DATA PROVIDED
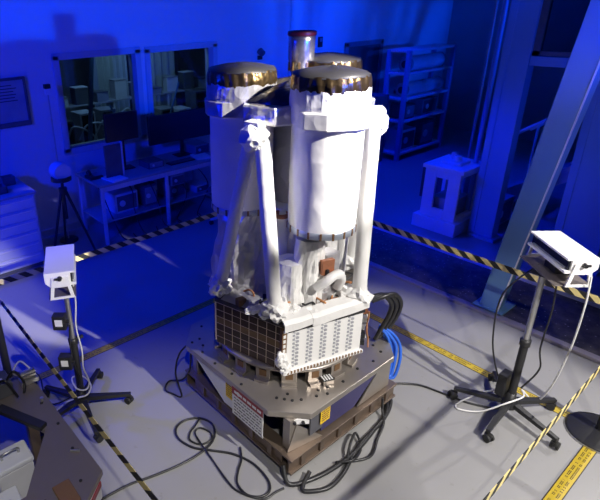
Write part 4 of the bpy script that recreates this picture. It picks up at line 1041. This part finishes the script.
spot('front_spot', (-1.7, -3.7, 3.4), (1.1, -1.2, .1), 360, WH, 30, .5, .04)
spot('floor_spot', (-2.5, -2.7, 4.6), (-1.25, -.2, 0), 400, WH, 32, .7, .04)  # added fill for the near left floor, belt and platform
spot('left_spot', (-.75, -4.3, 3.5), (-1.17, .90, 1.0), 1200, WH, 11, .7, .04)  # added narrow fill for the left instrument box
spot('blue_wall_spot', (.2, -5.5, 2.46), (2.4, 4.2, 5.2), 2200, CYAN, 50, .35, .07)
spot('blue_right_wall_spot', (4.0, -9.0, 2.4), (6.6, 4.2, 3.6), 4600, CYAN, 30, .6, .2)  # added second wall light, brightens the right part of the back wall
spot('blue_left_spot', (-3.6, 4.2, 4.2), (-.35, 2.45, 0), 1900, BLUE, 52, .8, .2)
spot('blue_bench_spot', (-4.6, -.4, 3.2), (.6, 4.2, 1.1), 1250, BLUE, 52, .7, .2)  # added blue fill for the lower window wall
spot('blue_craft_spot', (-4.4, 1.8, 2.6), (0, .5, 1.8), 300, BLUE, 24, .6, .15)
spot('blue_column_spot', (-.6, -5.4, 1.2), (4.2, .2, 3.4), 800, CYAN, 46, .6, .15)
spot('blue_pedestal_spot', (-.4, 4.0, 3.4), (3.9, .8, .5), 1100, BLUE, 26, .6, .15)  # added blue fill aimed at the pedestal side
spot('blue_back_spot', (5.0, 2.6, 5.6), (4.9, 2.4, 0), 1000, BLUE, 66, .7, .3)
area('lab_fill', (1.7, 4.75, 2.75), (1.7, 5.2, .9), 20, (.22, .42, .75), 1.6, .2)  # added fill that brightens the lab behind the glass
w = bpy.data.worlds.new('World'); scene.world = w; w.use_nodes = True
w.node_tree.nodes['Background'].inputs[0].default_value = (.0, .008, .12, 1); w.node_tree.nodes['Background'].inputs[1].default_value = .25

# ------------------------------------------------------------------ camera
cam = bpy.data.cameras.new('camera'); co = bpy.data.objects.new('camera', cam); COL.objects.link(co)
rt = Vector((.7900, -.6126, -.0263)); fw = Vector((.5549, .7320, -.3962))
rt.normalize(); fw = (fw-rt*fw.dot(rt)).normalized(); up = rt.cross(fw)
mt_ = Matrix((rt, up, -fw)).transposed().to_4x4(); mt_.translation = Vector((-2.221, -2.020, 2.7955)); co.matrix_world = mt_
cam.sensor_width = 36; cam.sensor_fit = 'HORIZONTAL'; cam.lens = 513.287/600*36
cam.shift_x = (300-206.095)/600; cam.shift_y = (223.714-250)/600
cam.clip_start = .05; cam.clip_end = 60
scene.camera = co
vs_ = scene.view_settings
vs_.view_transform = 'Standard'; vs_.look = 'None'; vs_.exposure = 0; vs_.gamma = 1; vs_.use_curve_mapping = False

WHAT IS REQUIRED
Working from the material above, transcribe it exactly while omitting pictures.

ANSWER BELOW
Write part 4 of the bpy script that recreates this picture. It picks up at line 1041. This part finishes the script.
spot('front_spot', (-1.7, -3.7, 3.4), (1.1, -1.2, .1), 360, WH, 30, .5, .04)
spot('floor_spot', (-2.5, -2.7, 4.6), (-1.25, -.2, 0), 400, WH, 32, .7, .04)  # added fill for the near left floor, belt and platform
spot('left_spot', (-.75, -4.3, 3.5), (-1.17, .90, 1.0), 1200, WH, 11, .7, .04)  # added narrow fill for the left instrument box
spot('blue_wall_spot', (.2, -5.5, 2.46), (2.4, 4.2, 5.2), 2200, CYAN, 50, .35, .07)
spot('blue_right_wall_spot', (4.0, -9.0, 2.4), (6.6, 4.2, 3.6), 4600, CYAN, 30, .6, .2)  # added second wall light, brightens the right part of the back wall
spot('blue_left_spot', (-3.6, 4.2, 4.2), (-.35, 2.45, 0), 1900, BLUE, 52, .8, .2)
spot('blue_bench_spot', (-4.6, -.4, 3.2), (.6, 4.2, 1.1), 1250, BLUE, 52, .7, .2)  # added blue fill for the lower window wall
spot('blue_craft_spot', (-4.4, 1.8, 2.6), (0, .5, 1.8), 300, BLUE, 24, .6, .15)
spot('blue_column_spot', (-.6, -5.4, 1.2), (4.2, .2, 3.4), 800, CYAN, 46, .6, .15)
spot('blue_pedestal_spot', (-.4, 4.0, 3.4), (3.9, .8, .5), 1100, BLUE, 26, .6, .15)  # added blue fill aimed at the pedestal side
spot('blue_back_spot', (5.0, 2.6, 5.6), (4.9, 2.4, 0), 1000, BLUE, 66, .7, .3)
area('lab_fill', (1.7, 4.75, 2.75), (1.7, 5.2, .9), 20, (.22, .42, .75), 1.6, .2)  # added fill that brightens the lab behind the glass
w = bpy.data.worlds.new('World'); scene.world = w; w.use_nodes = True
w.node_tree.nodes['Background'].inputs[0].default_value = (.0, .008, .12, 1); w.node_tree.nodes['Background'].inputs[1].default_value = .25

# ------------------------------------------------------------------ camera
cam = bpy.data.cameras.new('camera'); co = bpy.data.objects.new('camera', cam); COL.objects.link(co)
rt = Vector((.7900, -.6126, -.0263)); fw = Vector((.5549, .7320, -.3962))
rt.normalize(); fw = (fw-rt*fw.dot(rt)).normalized(); up = rt.cross(fw)
mt_ = Matrix((rt, up, -fw)).transposed().to_4x4(); mt_.translation = Vector((-2.221, -2.020, 2.7955)); co.matrix_world = mt_
cam.sensor_width = 36; cam.sensor_fit = 'HORIZONTAL'; cam.lens = 513.287/600*36
cam.shift_x = (300-206.095)/600; cam.shift_y = (223.714-250)/600
cam.clip_start = .05; cam.clip_end = 60
scene.camera = co
vs_ = scene.view_settings
vs_.view_transform = 'Standard'; vs_.look = 'None'; vs_.exposure = 0; vs_.gamma = 1; vs_.use_curve_mapping = False